La musica di Veracini mostra stretti legami con il mondo veneziano in cui si era formato; molte le somiglianze con Vivaldi, unite ad una tendenza virtuosistica spesso estrema derivata dalla sua natura di concertista. Si nota inoltre una grande attenzione alle caratteristiche vocali dei singoli interpreti su cui le parti sono espressamente pensate mentre l’organico strumentale appare decisamente limitato anche per gli standard dell’epoca ma è usato con grande maestria timbrica e contrappuntistica. La struttura è tradizionale con alternanza di arie e recitativi; due interventi d’insieme aprono e chiudono circolarmente l’opera, mentre, rispetto all’originale, viene inserito un duetto fra Adriano e Sabina,“Prendi o cara in quest’amplesso” di una sensualità tutta veneziana. Una sorta di duetto a distanza è, infine, dato dalle arie di Emirena “Quel cor mi donasti” e Farnaspe “Son sventurato”.
Registrata, con ottimo suono, dal vivo a Vienna nel 2014, la presente incisione può contare innanzi tutto sul rigore stilistico e sulle qualità musicali di Fabio Biondi alla guida della sua Europa Galante che si confermano una delle realtà più interessanti della scena barocca europea e che riescono ad esprimere pienamente i meriti della partitura evidenziando la ricchezza ottenuta da Veracini pur con un organico alquanto ridotto. In un’opera come questa, scritta per alcuni dei maggiori virtuosi di ogni tempo, è però la compagnia di canto a fare la differenza ed oggi è difficile immaginarne una migliore. Va inoltre riconosciuto il merito a Biondi di aver scelto per le due parti di castrato due mezzosoprani di talento anziché cedere alla troppo facile tentazione dei controtenori. Scritta per Farinelli la parte di Farnaspe era pensata per esaltare al meglio le prodigiose capacità del grande castrato. Ann Hallenberg è una delle più belle voci mezzosopranili di oggi e, pur impegnata al limite delle possibilità, ne viene a capo in modo decisamente positivo, in quanto può contare su una tessitura amplissima – la sola “Amor, dover, rispetto” richiede due ottave di estensione – con ampi salti di registro, discese nel settore grave – “Quel ruscelletto” – e improvvise puntate in acuto; la coloratura è rapidissima, spesso estrema e l’universo espressivo esteso su un ventaglio che comprende tutti i possibili “affetti” rendendo il compito dell’interprete quasi altrettanto impegnativo come quello della cantante.

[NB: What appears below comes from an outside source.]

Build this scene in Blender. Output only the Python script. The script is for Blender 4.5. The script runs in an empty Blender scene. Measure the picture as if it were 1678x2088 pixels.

La Hallenberg è interprete di rara sensibilità –ammirevole l’intensità dei recitativi pur senza essere di madre lingua italiana – e riesce almeno a far intuire con  quali doti una leggenda del canto come Farinelli fosse capace di incantare il pubblico del tempo.

Di fronte al virtuosismo estremo di Farnaspe, la parte di Adriano, pensata per un Senesino in fase calante, insiste maggiormente nel settore centrale della voce e con un taglio più declamatorio e paludato mentre più contenuti sono i passi virtuosistici fatta salva l’accensione di “Tutti nemici e rei”. Sonia Prina è adattissima a questo tipo di scrittura evidenziando l’autorevolezza dell’imperatore romano e la raffinata cantabilità di “La ragion gli affetti ascolta” con doppio flauto obbligato.  Al virtuosismo e alla brillantezza dei protagonisti maschili si contrappone la vocalità elegiaca e dolente affidata alla Cuzzoni nel ruolo di Emirena. Roberta Invernizzi con la sua voce calda e morbida e la naturale predisposizione al canto patetico si trova perfettamente a suo agio nella parte piegando anche i passaggi virtuosistici alle ragioni espressive del ruolo come in “Quell’amplesso” così prossima ai grandi lamenti haendeliani. Romina Basso presta a Sabina la sua splendida voce di contralto fondendosi perfettamente con quella della Hallenberg nel bel duetto con Adriana ma emergendo in tutto il suo calore nella splendida “Ah ingrato”. Con il suo timbro chiaro e luminoso Lucia Cirillo (Idalma) crea un efficacie contrasto con l’Emirena della Invernizzi, come Osroa, Ugo Guagliardo, è spesso costretto a giocare sulla difensiva in un ruolo che per esprimersi appieno richiederebbe Ramey ma riesce a salvarsi con professionalità e a fornire una prestazione convincente anche se forse non entusiasmante.